Tenemos una sociedad con una fuerte crisis de sentido. La experiencia compartida en el espacio público se ha deteriorado de manera cada vez más acelerada, un proceso largo que se ha agudizado desde el 2019. Vivimos un país con una crisis de seguridad que afecta la vida de millones y en que los problemas de legitimidad y corrupción en la policía hacen muy difícil pensar que tenemos cómo enfrentarla desde la acción estatal en el corto plazo. 

Y finalmente, padecemos una política que hace demasiado tiempo no logra cumplir con su función, no es capaz de realizar cambios que mejoren de manera eficaz la vida de la gente; quedando atrapada en la performance de la disputa, lo que solo la hace caer más en una espiral de rechazo por parte de la mayoría. En sus declaraciones a propósito del aniversario del 18-O el presidente Gabriel Boric lo reconoció: “las demandas y el malestar que expresó el pueblo para el estallido siguen vigentes y tenemos que hacernos cargo”. Se escuchan ya hoy partidos “ni de izquierda, ni de derecha” que se acercan a lo que podría ser más peligroso que cualquier restauración más conservadora: la posibilidad de que se posicione como mayoritaria la idea de que la política no es necesaria para la vida en común. Lo peor sería una mayoría convencida de que la democracia puede ser reemplazada por la falsa ilusión de soluciones neutras.

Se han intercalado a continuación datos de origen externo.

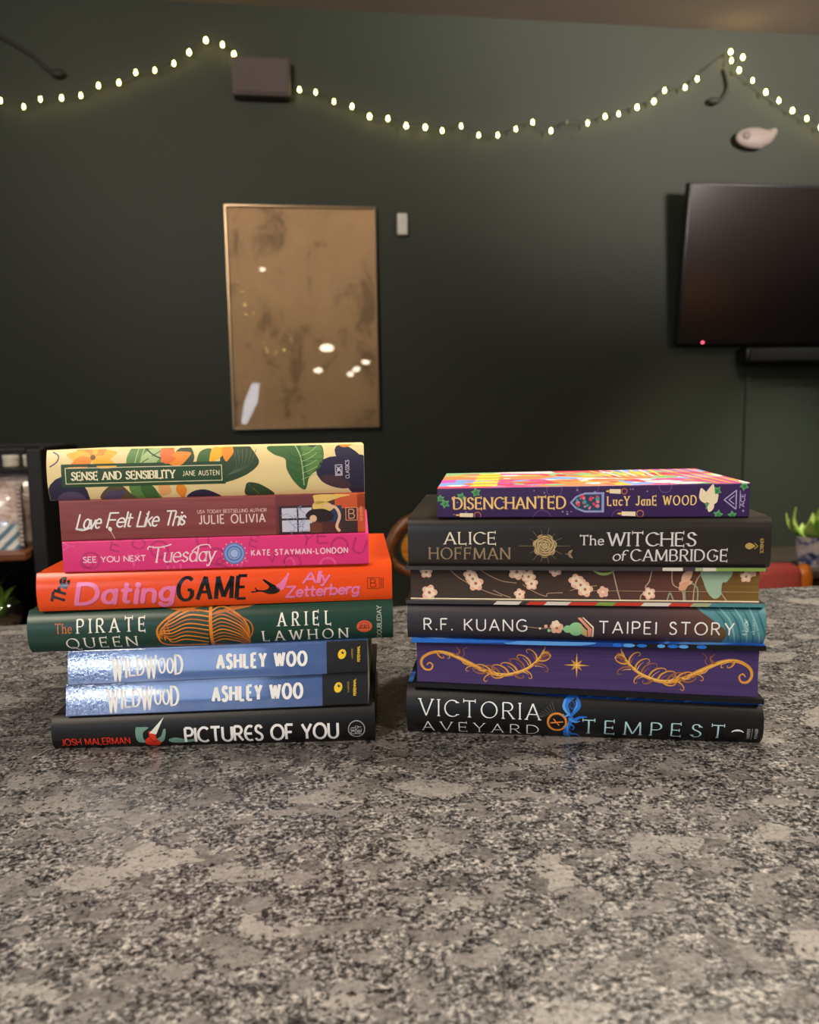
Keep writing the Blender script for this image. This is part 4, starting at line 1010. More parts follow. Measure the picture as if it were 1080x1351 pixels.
# 6 purple paperback with painted cover
def painted_cover():
    m = mat('multicoloured_painted_cover', '#c86fa0', .35, .5); n = N(m)
    v = n.mapping((24, 44, 24)); w = n.vor(v, 1.0)
    sep = n.new('SeparateColor'); n.link(w.outputs['Color'], sep.inputs[0])
    n.base(n.ramp(sep.outputs[0], [(.0, '#e84f8c'), (.16, '#f08a5a'), (.3, '#7fa6e8'), (.44, '#f4dfe0'), (.56, '#e8486a'), (.68, '#8fc08a'), (.78, '#c45fc0'), (.88, '#f2b84a')], 'CONSTANT')); return m
vio = mat('violet_paperback_cover', '#3a2358', .4, .45)
B = Book('purple paperback lettered DISENCHANTED with a brightly painted front, topmost of the right stack', .0189, .5396, -5.4, 203.8, 138, (155.3, 155.), (175.2, 177.5), (vio, painted_cover(), vio, vio), style='paper')
yl_, yo = ink('warm_yellow', '#f5d489'), ink('gold_shadow', '#c98f3a')
a = Art()
a.text('DISENCHANTED', 11.4, 85.4, 6.1, 14.0, yo, w=.15, contrast=.4, serif=.09, nib=20, track=.26, lay=1)
a.text('DISENCHANTED', 11.1, 85.1, 6.4, 14.3, yl_, w=.14, contrast=.4, serif=.09, nib=20, track=.26, lay=2)
a.stroke(spline([(10.6, 12.6), (10, 14.4), (12, 15.2)], 4), .6, yl_, 2); B.lay('title_lettering', a)
a = Art(); a.text('LucY JanE WOOD', 112.9, 169.8, 8, 13.8, yl_, w=.15, contrast=.55, serif=.09, nib=20, track=.4, lay=2); B.lay('author_lettering', a)
a = Art(); fr_, tl_ = ink('lilac_frame', '#9a9fd6'), ink('deep_teal_glass', '#25455f')
win_o = [(110.6, 3.4), (110.6, 16.8), (98, 16.8), (92, 14.4), (88.2, 10.1), (92, 5.8), (98, 3.4)]
a.poly(win_o, fr_, 1); a.poly([(99 + (x - 99) * .86, 10.1 + (y - 10.1) * .8) for x, y in win_o], tl_, 1.4)
r = random.Random(5)
for k in range(26):
    x, y = r.uniform(93, 107), r.uniform(6, 14.4); a.disc(x, y, r.uniform(.6, 1.5), [ink('rose_red', '#d9405e'), ink('glass_teal', '#4aa0a0'), ink('candy_pink2', '#e77f9c')][k % 3], 1.6 + .01 * k, n=9)
B.lay('arched_window_artwork', a)
a = Art(); iv1, iv2 = ink('ivy_green', '#5fa86c'), ink('ivy_dark', '#3d7f50')
def ivy(x, y, q, rot):
    a.star(x, y, q, 5, iv1, 1.5, .55, rot); a.star(x + .2, y - .2, q * .6, 5, iv2, 1.7, .5, rot)
for x, y, q, t in ((2, 14, 3, .3), (5.2, 10.2, 3.6, .7), (16, 15, 3.4, 1.2), (26, 18, 3.6, .5), (182.8, 16.6, 3.4, .9), (178, 7.4, 3.2, .2), (184, 1.6, 3.4, 1.4), (193, 1.2, 3.2, .4), (200, 19.4, 3.2, .8)): ivy(x, y, q, t)
lc = ink('pale_lilac', '#b9a6d6')
for k in range(18):
    x, y = r.uniform(4, 200), r.choice([2.4, 4, 17, 18.5, 11]); a.star(x, y, r.uniform(.7, 1.2), 4, lc, 1, .25)
for x, y, q in ((100, 21, 7), (120, 1, 4), (70, -1, 6), (78, 19, 5), (150, 20, 4)): a.ring(x, y, q, .45, ink('mid_violet', '#6d4f94'), .6)
cd, fl = ink('candle_cream', '#f2e3c4'), ink('candle_copper', '#b86a45')
for x, y, sc in ((15, 1.6, 1), (114, 17, .8), (122, 2.2, 1)):
    a.poly([(x, y - 1), (x + 9 * sc, y - 1.4), (x + 9 * sc, y + 1.6), (x, y + 1.8)], cd, 1.5); a.ring(x + 12 * sc, y + .2, 2.2 * sc, .7, fl, 1.5); a.leaf(x, y + .4, 3 * sc, 1.4, pi, ink('flame', '#f2b84a'), 1.5)
for an, ln in ((1.9, 10), (1.3, 12), (.8, 8)): a.leaf(176 + (1.9 - an) * 2, 8 + ln * .1, ln, 6, an, cd, 2 + .1 * an)
a.leaf(178, 3.4, 8, 4, 1.2, cd, 2.4)
B.lay('spine_artwork', a)
a = Art(); am = ink('pale_violet_mark', '#b3add8'); a.stroke([(197.6, 5.6), (197.6, 16.6)], .4, am, 2)
a.stroke([(195.2, 5), (195.2, 16.8), (187.6, 10.9), (195.2, 5)], .7, am, 2); a.stroke([(194, 8.2), (190.6, 10.9), (194, 13.6)], .6, am, 2)
a.text('ACE', 200.6, 208.6, 6.4, 9, am, w=.17, rot=pi / 2, lay=2); B.lay('publisher_mark', a)
a = Art(); r = random.Random(31)
cols = [ink('cover_pink', '#e2508f'), ink('cover_coral', '#ee7a55'), ink('cover_sky', '#7ba3e6'), ink('cover_blush', '#f0d6d8'), ink('cover_red', '#d83a52'), ink('cover_green', '#7fb98a')]
for k in range(70):
    x, y = r.uniform(10, 175), r.uniform(3, 130); c = cols[r.randrange(6)]
    if k % 3: a.leaf(x, y, r.uniform(10, 26), r.uniform(4, 9), r.uniform(0, 6.28), c, .5 + .02 * k)
    else: a.flower(x, y, r.uniform(6, 13), 6, c, .5 + .02 * k, r.random())
yw_ = ink('cover_yellow', '#f2cf4a')
for k in range(5): a.poly([(21 + 1.5 * k, 8 + 24 * k), (40 + k, 8 + 24 * k), (41 + k, 26 + 24 * k), (24 + k, 26 + 24 * k)], yw_, 2.4)
for k in range(7): a.stroke([(126 + 6 * k, 66), (118 + 8 * k, 134)], 2.2, ink('cover_blush', '#f0d6d8') if k % 2 else yw_, 2.2)
for k in range(9): a.stroke([(180 + 2.4 * k, 2), (168 + 3.6 * k, 136)], 1.5, [ink('cover_pink', '#e2508f'), ink('cover_magenta', '#b94bb0'), yw_][k % 3], 2.3)
B.lay('front_cover_artwork', a, 'top')
# ================================================================== THINGS ON THE FAR WALL
black = mat('satin_black_plastic', '#0d0d0d', .35)
def at_room(name, u, v, z): return empty(name, RM(u, v, z), ROOM)
def clear_glass(name='clear_glass_pane', rough=.015):
    if name in MATS: return MATS[name]
    m = bpy.data.materials.new(name); m.use_nodes = True; MATS[name] = m
    t = m.node_tree; t.nodes.clear()
    o = t.nodes.new('ShaderNodeOutputMaterial'); g = t.nodes.new('ShaderNodeBsdfGlossy'); g.inputs['Roughness'].default_value = rough
    tr = t.nodes.new('ShaderNodeBsdfTransparent'); mx = t.nodes.new('ShaderNodeMixShader'); fr = t.nodes.new('ShaderNodeFresnel'); fr.inputs[0].default_value = 1.5
    t.links.new(fr.outputs[0], mx.inputs[0]); t.links.new(tr.outputs[0], mx.inputs[1]); t.links.new(g.outputs[0], mx.inputs[2]); t.links.new(mx.outputs[0], o.inputs[0])
    return m
# framed print
p = at_room('framed_print', .050, WALL_V - .022, .601); tag(p, 'tall brown print under glass in a thin champagne frame on the dark green wall', 'picture')
W2, H2 = .288, .425
bm = bmesh.new()
for a_, b_ in (((-W2, -.012, -H2), (-W2 + .008, .02, H2)), ((W2 - .008, -.012, -H2), (W2, .02, H2)), ((-W2, -.012, H2 - .008), (W2, .02, H2)), ((-W2, -.012, -H2), (W2, .02, -H2 + .008))): box(bm, a_, b_, .0015)
build('frame', bm, mat('champagne_metal_frame', '#b59b7a', .3, metal=.8), p)
pm = mat('brown_paper_print', '#8a6a48', .7, .2); n = N(pm)
v_ = n.mapping((1, 1, .75))
w1 = n.noise(v_, 6.5, 5, .62, .5).outputs['Fac']; w2 = n.noise(n.mapping((1.2, 1, .5)), 3, 3, .5).outputs['Fac']
c = n.ramp(w1, [(.40, '#cba87c'), (.54, '#c5a278'), (.64, '#987b5b')])
n.base(n.mix(n.ramp(w2, [(.35, '#000000'), (.75, '#909090')]), c, '#a38c62'))
bm = bmesh.new(); box(bm, (-W2 + .006, 0, -H2 + .006), (W2 - .006, .018, H2 - .006)); build('print', bm, pm, p)
bm = bmesh.new(); box(bm, (-W2 + .007, -.006, -H2 + .007), (W2 - .007, -.003, H2 - .007)); build('glass_pane', bm, clear_glass(), p)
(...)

Así que tenemos para largo. De esta no vamos a salir ni fácil ni rápido. Muchos en el mundo progresista pensaron que se terminaría con el neoliberalismo a través de la Convención. Visto desde hoy, ante la rudeza de los resultados del plebiscito, resulta casi inocente haber creído semejante transformación automática con esa fe optimista. No basta con tener una mayoría relativa en un órgano que escriba la Constitución, tampoco ganar un gobierno. En el camino tanto más largo que nos espera es necesario construir una mayoría social y política, que sea robusta y pueda darle continuidad a los cambios en el tiempo. ¿Se podrá? Habrá que ver si aguantamos la resaca, que viene fuerte y disfrazada con la bandera de “la gente”.